» **What is required**
State how many lines in the listing below include the word "wide". Give nothing but the number.

» **Dataset**
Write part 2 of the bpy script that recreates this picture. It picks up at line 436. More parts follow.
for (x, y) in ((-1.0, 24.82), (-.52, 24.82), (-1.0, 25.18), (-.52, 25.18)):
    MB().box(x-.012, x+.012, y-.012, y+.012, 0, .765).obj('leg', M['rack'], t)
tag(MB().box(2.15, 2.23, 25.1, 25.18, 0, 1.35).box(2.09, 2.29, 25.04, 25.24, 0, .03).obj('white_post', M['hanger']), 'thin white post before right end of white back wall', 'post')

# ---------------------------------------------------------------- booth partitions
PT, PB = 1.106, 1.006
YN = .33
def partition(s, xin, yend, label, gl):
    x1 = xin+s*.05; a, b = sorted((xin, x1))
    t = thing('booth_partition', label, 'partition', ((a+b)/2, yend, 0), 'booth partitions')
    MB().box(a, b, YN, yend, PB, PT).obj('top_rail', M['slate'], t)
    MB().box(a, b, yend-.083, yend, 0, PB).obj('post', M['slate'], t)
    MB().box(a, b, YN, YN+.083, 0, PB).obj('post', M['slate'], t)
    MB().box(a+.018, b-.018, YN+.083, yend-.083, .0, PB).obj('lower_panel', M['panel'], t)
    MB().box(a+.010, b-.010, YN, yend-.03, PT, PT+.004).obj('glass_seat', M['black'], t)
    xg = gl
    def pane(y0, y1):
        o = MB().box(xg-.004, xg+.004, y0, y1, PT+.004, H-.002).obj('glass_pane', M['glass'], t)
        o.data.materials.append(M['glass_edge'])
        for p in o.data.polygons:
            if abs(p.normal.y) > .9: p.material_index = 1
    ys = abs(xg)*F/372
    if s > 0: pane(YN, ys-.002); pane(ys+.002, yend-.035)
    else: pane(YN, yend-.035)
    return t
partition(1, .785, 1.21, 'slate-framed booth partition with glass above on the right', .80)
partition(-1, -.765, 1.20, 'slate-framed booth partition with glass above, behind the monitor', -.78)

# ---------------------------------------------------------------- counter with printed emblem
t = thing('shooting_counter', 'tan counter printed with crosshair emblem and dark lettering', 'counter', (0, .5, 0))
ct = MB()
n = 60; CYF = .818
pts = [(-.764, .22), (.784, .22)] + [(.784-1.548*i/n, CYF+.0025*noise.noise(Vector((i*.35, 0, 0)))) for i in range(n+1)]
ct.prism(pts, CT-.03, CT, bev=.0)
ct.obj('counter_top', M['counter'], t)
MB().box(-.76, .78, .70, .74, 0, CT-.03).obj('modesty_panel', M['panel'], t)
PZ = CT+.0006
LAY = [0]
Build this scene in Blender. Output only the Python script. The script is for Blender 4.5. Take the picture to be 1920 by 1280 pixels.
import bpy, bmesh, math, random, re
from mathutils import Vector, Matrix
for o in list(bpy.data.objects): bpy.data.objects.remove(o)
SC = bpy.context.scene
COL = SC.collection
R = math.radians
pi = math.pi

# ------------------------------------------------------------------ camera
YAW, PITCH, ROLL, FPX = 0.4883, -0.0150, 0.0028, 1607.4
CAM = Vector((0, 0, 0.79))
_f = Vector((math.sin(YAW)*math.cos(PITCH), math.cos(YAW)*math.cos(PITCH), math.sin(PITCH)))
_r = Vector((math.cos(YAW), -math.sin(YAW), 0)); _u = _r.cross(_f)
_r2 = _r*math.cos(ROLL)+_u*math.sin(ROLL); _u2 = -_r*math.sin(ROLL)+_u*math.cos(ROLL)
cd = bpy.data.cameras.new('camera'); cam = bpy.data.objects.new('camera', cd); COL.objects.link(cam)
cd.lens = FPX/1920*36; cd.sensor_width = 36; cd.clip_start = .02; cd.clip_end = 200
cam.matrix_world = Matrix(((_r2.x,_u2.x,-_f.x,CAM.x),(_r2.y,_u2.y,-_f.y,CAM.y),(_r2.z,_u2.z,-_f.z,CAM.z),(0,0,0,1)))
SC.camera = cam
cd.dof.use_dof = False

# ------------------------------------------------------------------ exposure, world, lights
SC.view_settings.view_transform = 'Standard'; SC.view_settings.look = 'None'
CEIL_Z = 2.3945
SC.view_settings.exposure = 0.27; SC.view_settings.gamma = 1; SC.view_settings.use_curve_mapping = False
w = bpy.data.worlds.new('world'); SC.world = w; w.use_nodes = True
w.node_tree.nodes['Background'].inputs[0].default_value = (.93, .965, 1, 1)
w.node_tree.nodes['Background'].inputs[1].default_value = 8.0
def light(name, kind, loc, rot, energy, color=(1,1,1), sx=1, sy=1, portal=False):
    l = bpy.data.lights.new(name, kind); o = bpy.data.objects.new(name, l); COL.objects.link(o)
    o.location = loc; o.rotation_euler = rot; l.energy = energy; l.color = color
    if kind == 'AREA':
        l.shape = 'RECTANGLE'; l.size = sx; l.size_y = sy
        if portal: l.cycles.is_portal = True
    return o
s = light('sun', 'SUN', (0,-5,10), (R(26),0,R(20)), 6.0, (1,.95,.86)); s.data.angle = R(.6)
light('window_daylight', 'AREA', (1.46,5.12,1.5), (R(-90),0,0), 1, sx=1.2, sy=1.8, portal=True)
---
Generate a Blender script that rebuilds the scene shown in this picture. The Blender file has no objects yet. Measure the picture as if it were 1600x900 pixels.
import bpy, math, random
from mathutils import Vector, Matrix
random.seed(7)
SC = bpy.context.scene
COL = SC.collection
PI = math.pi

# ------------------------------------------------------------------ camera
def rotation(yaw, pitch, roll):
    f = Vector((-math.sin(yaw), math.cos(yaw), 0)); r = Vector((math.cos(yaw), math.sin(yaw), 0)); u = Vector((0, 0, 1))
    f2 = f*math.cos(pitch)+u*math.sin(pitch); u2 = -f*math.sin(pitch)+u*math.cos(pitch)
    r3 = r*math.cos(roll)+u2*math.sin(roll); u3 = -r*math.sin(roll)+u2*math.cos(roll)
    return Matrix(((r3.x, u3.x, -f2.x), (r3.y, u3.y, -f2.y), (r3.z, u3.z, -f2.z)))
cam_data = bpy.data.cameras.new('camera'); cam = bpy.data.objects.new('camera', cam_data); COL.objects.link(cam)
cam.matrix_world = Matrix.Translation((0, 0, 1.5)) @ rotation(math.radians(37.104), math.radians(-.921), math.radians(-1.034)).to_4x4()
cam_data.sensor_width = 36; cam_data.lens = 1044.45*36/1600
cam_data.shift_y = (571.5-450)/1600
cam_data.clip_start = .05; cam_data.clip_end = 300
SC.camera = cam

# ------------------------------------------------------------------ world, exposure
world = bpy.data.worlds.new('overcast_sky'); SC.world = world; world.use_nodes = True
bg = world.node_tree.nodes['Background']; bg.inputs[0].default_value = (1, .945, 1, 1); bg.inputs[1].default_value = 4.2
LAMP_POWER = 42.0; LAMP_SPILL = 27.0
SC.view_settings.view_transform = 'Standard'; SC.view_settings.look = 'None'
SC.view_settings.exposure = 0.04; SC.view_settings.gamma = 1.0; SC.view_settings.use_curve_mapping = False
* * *
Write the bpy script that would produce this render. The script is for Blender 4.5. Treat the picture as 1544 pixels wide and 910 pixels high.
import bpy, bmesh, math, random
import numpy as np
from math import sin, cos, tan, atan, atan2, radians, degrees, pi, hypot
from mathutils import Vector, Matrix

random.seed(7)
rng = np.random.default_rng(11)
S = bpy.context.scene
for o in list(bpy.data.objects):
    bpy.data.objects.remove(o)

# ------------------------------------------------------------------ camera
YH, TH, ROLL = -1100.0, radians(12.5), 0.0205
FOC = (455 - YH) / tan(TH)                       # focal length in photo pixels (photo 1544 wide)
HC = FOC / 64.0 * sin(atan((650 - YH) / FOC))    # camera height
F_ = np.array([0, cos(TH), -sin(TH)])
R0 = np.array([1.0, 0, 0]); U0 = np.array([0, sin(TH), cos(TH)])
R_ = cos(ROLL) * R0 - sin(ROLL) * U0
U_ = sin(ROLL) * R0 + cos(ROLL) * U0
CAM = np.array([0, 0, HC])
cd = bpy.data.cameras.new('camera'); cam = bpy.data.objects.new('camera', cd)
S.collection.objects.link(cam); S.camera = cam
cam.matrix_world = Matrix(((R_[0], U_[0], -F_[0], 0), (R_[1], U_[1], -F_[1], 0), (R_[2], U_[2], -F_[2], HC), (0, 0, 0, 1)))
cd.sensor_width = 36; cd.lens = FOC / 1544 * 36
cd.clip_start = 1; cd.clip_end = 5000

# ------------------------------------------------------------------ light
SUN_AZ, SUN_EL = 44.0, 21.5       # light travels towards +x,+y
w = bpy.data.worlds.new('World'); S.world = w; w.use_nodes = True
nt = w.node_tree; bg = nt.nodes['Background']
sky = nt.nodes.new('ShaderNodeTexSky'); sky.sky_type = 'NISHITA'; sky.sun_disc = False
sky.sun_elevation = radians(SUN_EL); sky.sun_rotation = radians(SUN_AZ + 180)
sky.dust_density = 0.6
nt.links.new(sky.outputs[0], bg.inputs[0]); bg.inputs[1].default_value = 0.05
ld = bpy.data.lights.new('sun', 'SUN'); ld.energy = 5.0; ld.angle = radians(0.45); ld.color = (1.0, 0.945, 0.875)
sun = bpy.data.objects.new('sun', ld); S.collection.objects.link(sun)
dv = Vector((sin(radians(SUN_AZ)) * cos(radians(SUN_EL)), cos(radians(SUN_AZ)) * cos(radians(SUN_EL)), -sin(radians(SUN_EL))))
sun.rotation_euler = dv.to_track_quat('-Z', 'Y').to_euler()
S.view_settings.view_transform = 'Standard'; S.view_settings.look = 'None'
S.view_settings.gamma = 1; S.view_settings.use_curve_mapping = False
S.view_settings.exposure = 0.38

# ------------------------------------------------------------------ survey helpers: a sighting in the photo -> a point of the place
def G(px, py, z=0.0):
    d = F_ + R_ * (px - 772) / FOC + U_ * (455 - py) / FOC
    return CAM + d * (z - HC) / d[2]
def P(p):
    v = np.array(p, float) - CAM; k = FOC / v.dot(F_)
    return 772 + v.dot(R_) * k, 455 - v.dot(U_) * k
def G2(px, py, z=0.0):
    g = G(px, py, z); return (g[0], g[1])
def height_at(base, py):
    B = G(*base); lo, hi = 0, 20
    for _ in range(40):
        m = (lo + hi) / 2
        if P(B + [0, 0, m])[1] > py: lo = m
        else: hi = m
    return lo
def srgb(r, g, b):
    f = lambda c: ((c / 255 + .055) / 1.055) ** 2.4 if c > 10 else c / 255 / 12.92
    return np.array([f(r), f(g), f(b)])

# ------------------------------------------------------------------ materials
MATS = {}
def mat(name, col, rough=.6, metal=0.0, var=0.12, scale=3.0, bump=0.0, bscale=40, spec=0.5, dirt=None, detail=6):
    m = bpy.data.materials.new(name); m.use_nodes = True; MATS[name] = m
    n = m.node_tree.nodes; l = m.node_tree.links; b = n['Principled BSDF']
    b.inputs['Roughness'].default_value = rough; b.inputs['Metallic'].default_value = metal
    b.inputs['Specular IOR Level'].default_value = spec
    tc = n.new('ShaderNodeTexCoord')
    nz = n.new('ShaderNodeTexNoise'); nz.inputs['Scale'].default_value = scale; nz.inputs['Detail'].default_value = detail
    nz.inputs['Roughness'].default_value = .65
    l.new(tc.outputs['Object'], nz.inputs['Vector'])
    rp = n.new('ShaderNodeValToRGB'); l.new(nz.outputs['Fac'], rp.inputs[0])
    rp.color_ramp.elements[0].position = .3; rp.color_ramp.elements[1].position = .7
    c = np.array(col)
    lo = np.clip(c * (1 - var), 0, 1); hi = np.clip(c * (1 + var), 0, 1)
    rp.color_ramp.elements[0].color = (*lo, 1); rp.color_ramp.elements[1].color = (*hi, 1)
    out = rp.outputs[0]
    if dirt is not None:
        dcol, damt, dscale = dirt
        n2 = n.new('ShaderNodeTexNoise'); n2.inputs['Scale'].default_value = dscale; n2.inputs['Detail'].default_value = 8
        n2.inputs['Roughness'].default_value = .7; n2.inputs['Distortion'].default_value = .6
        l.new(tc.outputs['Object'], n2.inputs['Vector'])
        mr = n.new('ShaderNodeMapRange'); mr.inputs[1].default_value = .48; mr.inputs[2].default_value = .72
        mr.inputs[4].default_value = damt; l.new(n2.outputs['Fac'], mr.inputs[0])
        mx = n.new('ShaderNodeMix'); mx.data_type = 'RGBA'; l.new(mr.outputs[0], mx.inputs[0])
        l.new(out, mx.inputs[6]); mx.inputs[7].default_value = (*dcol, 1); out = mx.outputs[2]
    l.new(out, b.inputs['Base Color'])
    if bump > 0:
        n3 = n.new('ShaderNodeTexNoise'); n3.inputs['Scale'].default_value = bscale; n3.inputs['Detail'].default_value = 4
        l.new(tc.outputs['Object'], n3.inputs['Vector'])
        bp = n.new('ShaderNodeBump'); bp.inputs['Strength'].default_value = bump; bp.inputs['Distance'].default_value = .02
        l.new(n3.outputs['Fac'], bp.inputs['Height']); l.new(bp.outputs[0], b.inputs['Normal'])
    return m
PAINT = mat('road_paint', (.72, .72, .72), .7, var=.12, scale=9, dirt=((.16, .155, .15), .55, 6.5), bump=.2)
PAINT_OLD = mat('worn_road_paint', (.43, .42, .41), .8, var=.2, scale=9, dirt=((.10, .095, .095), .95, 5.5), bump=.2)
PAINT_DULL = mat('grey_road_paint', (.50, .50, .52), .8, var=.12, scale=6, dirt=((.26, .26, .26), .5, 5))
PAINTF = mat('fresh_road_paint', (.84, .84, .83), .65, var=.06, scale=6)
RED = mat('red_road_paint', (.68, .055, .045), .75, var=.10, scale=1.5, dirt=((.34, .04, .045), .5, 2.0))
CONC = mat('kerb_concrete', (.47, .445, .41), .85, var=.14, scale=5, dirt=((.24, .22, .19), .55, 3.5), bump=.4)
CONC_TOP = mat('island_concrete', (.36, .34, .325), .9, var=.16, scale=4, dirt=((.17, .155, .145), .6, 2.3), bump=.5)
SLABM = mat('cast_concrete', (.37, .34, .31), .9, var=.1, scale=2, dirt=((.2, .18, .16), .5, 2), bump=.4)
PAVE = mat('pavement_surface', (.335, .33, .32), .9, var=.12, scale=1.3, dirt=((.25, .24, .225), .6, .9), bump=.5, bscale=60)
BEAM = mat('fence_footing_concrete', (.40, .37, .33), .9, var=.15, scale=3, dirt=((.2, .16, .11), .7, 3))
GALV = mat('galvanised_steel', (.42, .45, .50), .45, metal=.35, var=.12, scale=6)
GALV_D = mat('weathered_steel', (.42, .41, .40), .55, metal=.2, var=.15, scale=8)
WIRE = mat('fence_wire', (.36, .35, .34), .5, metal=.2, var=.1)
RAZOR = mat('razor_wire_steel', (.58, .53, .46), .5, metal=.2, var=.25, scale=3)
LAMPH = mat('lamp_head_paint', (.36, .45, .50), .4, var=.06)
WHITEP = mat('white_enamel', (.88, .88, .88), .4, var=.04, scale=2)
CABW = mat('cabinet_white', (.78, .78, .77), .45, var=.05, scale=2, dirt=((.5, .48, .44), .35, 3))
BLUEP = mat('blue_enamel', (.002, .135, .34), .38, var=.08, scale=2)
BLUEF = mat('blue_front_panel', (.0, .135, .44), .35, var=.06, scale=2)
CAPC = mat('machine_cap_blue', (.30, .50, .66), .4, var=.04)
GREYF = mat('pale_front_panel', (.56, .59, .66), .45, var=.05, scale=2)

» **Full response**
2